-- Begin --

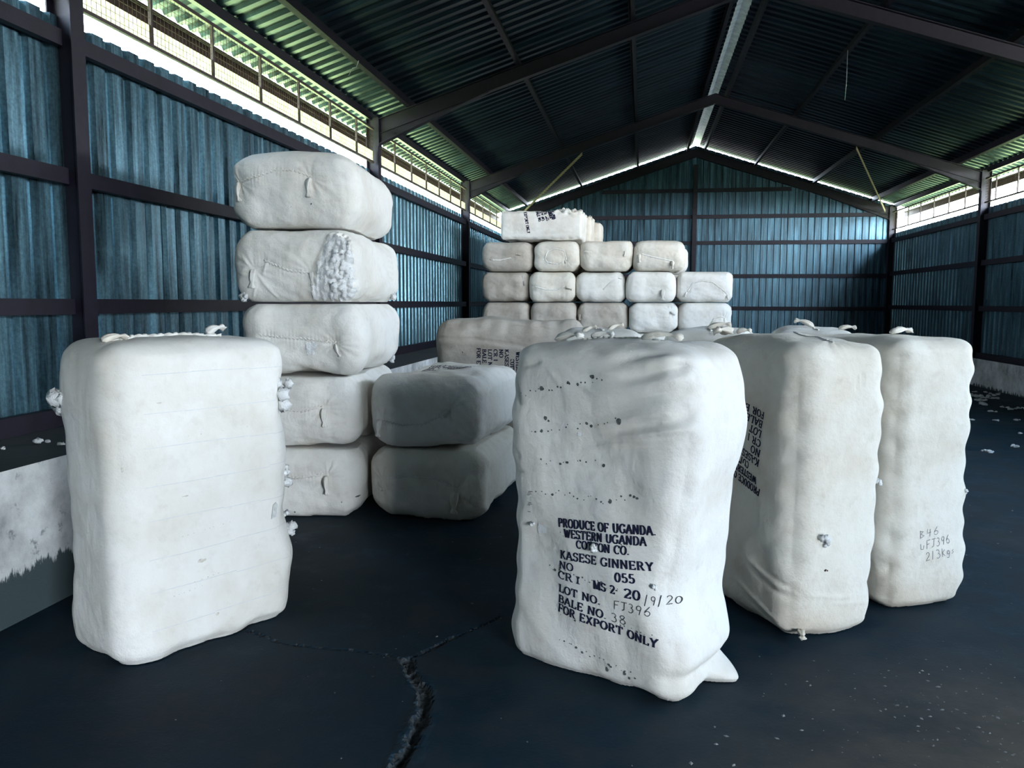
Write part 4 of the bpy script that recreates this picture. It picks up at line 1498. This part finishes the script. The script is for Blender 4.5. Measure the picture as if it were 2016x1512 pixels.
# ---- far stack
FAR = 'far stack of bales in front of the end wall'
FY = 13.9 + L0 / 2
NF = (56, 36, 14)
far = {4: [(-2.762, -1.867), (-1.867, -1.067), (-1.067, -.171), (-.171, .70)],
       3: [(-2.78, -1.928), (-1.928, -1.132), (-1.132, -.281), (-.281, .562), (.565, 1.486)],
       2: [(-2.77, -1.93), (-1.925, -1.11), (-1.10, -.23), (-.225, .60), (.60, 1.475)],
       1: [(-2.77, -1.90), (-1.90, -1.04), (-1.04, -.18), (-.18, .68), (.68, 1.52)],
       0: [(-2.77, -1.90), (-1.90, -1.04), (-1.04, -.18), (-.18, .68), (.68, 1.52)]}
SPEC = {  # ears, seam, label detail
    (4, 0): ([(-.3, -.05, (1, -.1, .1), .5), (.25, .02, (-1, .1, .1), .8)], [(-.28, -.06), (-.1, -.07), (.08, -.03)], 'dusty brown far bale, upper left end of the four-bale row'),
    (4, 1): ([(-.2, -.06, (-1, -.2, .1), .4), (.16, -.08, (.2, -1, .1), .5)], [(-.18, -.05), (-.15, .07), (0, .12), (.14, .08), (.18, -.06), (.05, -.15), (-.15, -.11), (-.18, -.05)], 'far bale with an oval stitched patch, under the crosswise top bale'),
    (4, 2): ([(-.37, .06, (1, -.05, .1), 1.1), (.30, -.02, (.1, 1, .1), .8)], None, 'clean white far bale, third in the four-bale row, lint at its foot'),
    (4, 3): ([(-.33, .02, (.1, -1, .1), 1.2), (.22, -.10, (.0, -1, .1), 1.1)], [(-.28, .02), (-.1, -.03), (.08, -.07), (.22, -.10)], 'far bale at the right end of the four-bale row, two hanging ears'),
    (3, 0): ([(.33, .10, (.1, -1, .1), .7)], None, 'dusty far bale, left end of the row below the four-bale row'),
    (3, 1): ([(-.35, -.02, (1, .2, .1), .9), (.24, -.01, (1, -.3, .1), 1)], [(-.28, .0), (-.1, -.05), (.1, -.05), (.22, .0)], 'far bale below the oval-patched one, long curved seam between two ears'),
    (3, 2): ([(.3, .15, (1, -.2, .1), .5)], [(.05, -.05), (.15, .05), (.25, .12)], 'smooth far bale in the middle of the second row'),
    (3, 3): ([(.20, -.05, (.0, -1, .1), 1.5)], None, 'far bale with one long hanging ear, second from right in its row'),
    (3, 4): ([(-.30, -.09, (-.3, -1, .1), .7), (.36, -.14, (.3, -1, .1), .7)], [(-.28, -.08), (-.2, .06), (-.05, .10), (.12, .07), (.28, -.05), (.37, -.13)], 'far bale with a domed patch, rightmost and sticking out of its row'),
    (2, 0): ([(.36, -.05, (.1, -1, .1), 1.3)], None, 'dusty far bale at lower left of the far stack'),
    (2, 1): ([(-.05, -.08, (.2, -1, .1), .7)], [(-.28, -.08), (-.05, -.08), (.05, -.16), (.18, -.17), (.27, -.05)], 'pleated dark far bale with a star of creases round one knot'),
    (2, 2): ([(-.38, .05, (.0, -1, .1), .8)], None, 'far bale directly above the frayed upright bale, lower row centre'),
    (2, 3): ([(.28, .10, (1, -.6, .1), .8)], None, 'far bale second from right in the lower visible row'),
    (2, 4): ([(.10, -.08, (1, .2, .1), .8), (.32, .0, (.1, -1, .1), .8)], [(.08, -.10), (.15, .0), (.25, .03), (.33, .0)], 'far bale at lower right of the stack, arched stitched patch'),
}
for row in (0, 1, 2, 3, 4):
    for i, (x0, x1) in enumerate(far[row]):
        sp = SPEC.get((row, i), ([], None, 'cream far bale in the lowest rows, behind the standing bales'))
        w = x1 - x0 + .004
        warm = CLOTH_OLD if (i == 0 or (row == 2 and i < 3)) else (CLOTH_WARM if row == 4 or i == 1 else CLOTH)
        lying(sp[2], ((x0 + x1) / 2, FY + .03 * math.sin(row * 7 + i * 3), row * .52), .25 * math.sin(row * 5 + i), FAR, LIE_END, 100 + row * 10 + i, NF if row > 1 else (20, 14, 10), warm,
              ears=sp[0], seam=sp[1], dims=(w, D0 + .005, L0), r=(.17, .12), seam_r=.011, earlen=.12, knot_amp=.012, pleat=.004, top=.52, wide=(x1 - x0) / 2 - .002)


def top_print(b, M, root):
    for k, (t, z, a) in enumerate((('EXPORT ONLY', -.30, .22), ('BALE NO.', -.10, .24), ('LOT NO.', -.04, .24), ('CR MS', .03, .24), ('GINNERY', .10, .24), ('UGANDA', .15, .24))):
        mb = MB()
        ln = .36 if k == 0 else .20 - .01 * k
        stencil(mb, b, '-x', t, (a, z), (a - ln, z + .06), .05, .28, .14, 1.2)
        add_part(mb, M, 'printed_lettering', INK, root, False)['label'] = 'dark lettering running over the top edge'


def ragged(b):
    A, B, m = b.face('-x')
    k = sstep(b.P[:, 1], .12, .24) * sstep(b.P[:, 2], .15, .4)
    b.disp += k * (.03 * wave(b.P, .12, 91) + .02 * wave(b.P, .06, 92))


x0, x1 = -2.423, -1.03
TOPL = 'crosswise white bale on top of the far stack, nearest of its row'
lying(TOPL, ((x0 + x1) / 2, 13.95 + W0 / 2, 2.6), 0, FAR, LIE_SIDE, 161, (60, 40, 70), CLOTH, print_=top_print, extra=ragged, dims=(W0, D0 - .03, x1 - x0), r=(.07, .05))
lying('second crosswise bale behind the top far bale, its right end peeking out', ((x0 + x1) / 2 + .10, 14.06 + W0 * 1.5, 2.6), 0, FAR, LIE_SIDE, 162, (40, 26, 40), CLOTH_WARM, dims=(W0, D0 - .04, x1 - x0), r=(.07, .05), extra=ragged)
# second row behind, carrying what peeks out
for k in range(5):
    lying('cream bale in the back row of the far stack, behind the oval-patched column', (-1.47, FY + L0 + .10, k * .52), 0, FAR, LIE_END, 170 + k, (20, 14, 10), CLOTH_WARM, dims=(W0, D0, L0), top=.52)
    lab = 'cream bale in the back row of the far stack, behind the two-eared column' if k < 4 else 'cream far bale peeking out right behind the end of the four-bale row'
    lying(lab, (.40, FY + L0 + .10, k * .52), 0, FAR, LIE_END, 180 + k, (24, 16, 12), CLOTH, dims=(W0, D0 - (.03 if k == 4 else 0), L0), top=.52)
lying('third crosswise bale on the far stack, farthest end peeking out at right', ((x0 + x1) / 2 + .22, 14.18 + W0 * 2.5, 2.6), 0, FAR, LIE_SIDE, 163, (40, 26, 40), CLOTH_WARM, dims=(W0, D0 - .05, x1 - x0), r=(.07, .05))

# ---- lint and litter
TUFTS = [(5.42, 14.8, .05), (5.55, 14.50, .12), (5.86, 14.75, .07), (5.76, 14.34, .07), (5.85, 15.4, .05), (5.97, 15.3, .05), (6.03, 15.0, .07), (5.40, 14.05, .10), (5.32, 13.45, .09), (5.42, 13.1, .06),
         (5.37, 12.91, .06), (5.0, 12.56, .06), (5.58, 13.01, .07), (4.99, 11.69, .05), (4.7, 11.59, .04), (4.36, 11.67, .04), (4.52, 10.49, .04), (3.59, 9.11, .06), (4.05, 9.49, .06), (3.76, 10.13, .03)]
for k, (x, y, s) in enumerate(TUFTS):
    mb = MB()
    r = random.Random(k)
    for j in range(3):
        tuft(mb, (x + r.uniform(-1, 1) * s, y + r.uniform(-1, 1) * s, s * .12), Vector((0, 0, 1)), s * .8, 300 + k * 5 + j)
    mb.v = [(p[0], p[1], max(.0, p[2] * .45)) for p in mb.v]
    o = mb.build('cotton_scrap', COTTON, None, True)
    tag(o, 'small white scrap of cotton on the dark floor along the right wall', 'cotton scrap', 'cotton scraps on the right floor')
for k, (x, y, s, lab) in enumerate(((-3.31, 4.03, .05, 'largest white lint scrap on the concrete ledge at left'), (-3.39, 3.84, .025, 'small white lint scrap on the ledge at the left photo edge'), (-3.19, 4.03, .03, 'white lint scrap on the ledge touching the left bale\'s outline'))):
    mb = MB()
    tuft(mb, (x, y, .75 + s * .1), Vector((0, 0, 1)), s, 400 + k)
    mb.v = [(p[0], p[1], max(.751, .75 + (p[2] - .75) * .6)) for p in mb.v]
    tag(mb.build('cotton_scrap', COTTON, None, True), lab, 'cotton scrap', 'lint on the left ledge')
mb = MB()
tuft(mb, (1.05, 2.62, .012), Vector((0, 0, 1)), .022, 500)
mb.v = [(p[0], p[1], max(.0, p[2])) for p in mb.v]
tag(mb.build('cotton_seed', COTTON, None, True), 'single white cotton seed on the floor, lower right', 'cotton seed')
# grit and crumbs scattered on the floor
mb = MB()
r = random.Random(12)
BALES = [o.matrix_basis.translation for o in bpy.data.objects if o.get('category') == CAT]
for k in range(900):
    if k < 420:
        x, y = r.gauss(1.35, .55), r.gauss(2.95, .45)
    else:
        x, y = r.uniform(-2.2, 4.5), r.uniform(1.9, 7.5)
    s = r.choice((.002, .002, .003, .003, .004, .006))
    if min(math.hypot(x - q.x, y - q.y) for q in BALES if q.z < .1) < .62 or x > 5 or y > 7.2: continue
    a = r.uniform(0, 3.14)
    ca, sa = math.cos(a) * s * r.uniform(1, 2.2), math.sin(a) * s * r.uniform(1, 2.2)
    z1 = s * r.uniform(.4, .9)
    mb.add([(x - ca, y - sa, 0), (x + sa * .6, y - ca * .6, 0), (x + ca, y + sa, 0), (x - sa * .6, y + ca * .6, 0), (x, y, z1)], [(0, 1, 4), (1, 2, 4), (2, 3, 4), (3, 0, 4)])
GRIT = mat_plain('pale_grit', (.20, .205, .20), .95, 0, .8, 3, 0, .1)
tag(mb.build('floor_grit', GRIT), 'pale grit, seed and lint crumbs scattered over the dark floor', 'grit', None, 'stuff')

-- End --

From the data above, pick out each line containing "math" and copy it.

        lying(sp[2], ((x0 + x1) / 2, FY + .03 * math.sin(row * 7 + i * 3), row * .52), .25 * math.sin(row * 5 + i), FAR, LIE_END, 100 + row * 10 + i, NF if row > 1 else (20, 14, 10), warm,
    if min(math.hypot(x - q.x, y - q.y) for q in BALES if q.z < .1) < .62 or x > 5 or y > 7.2: continue
    ca, sa = math.cos(a) * s * r.uniform(1, 2.2), math.sin(a) * s * r.uniform(1, 2.2)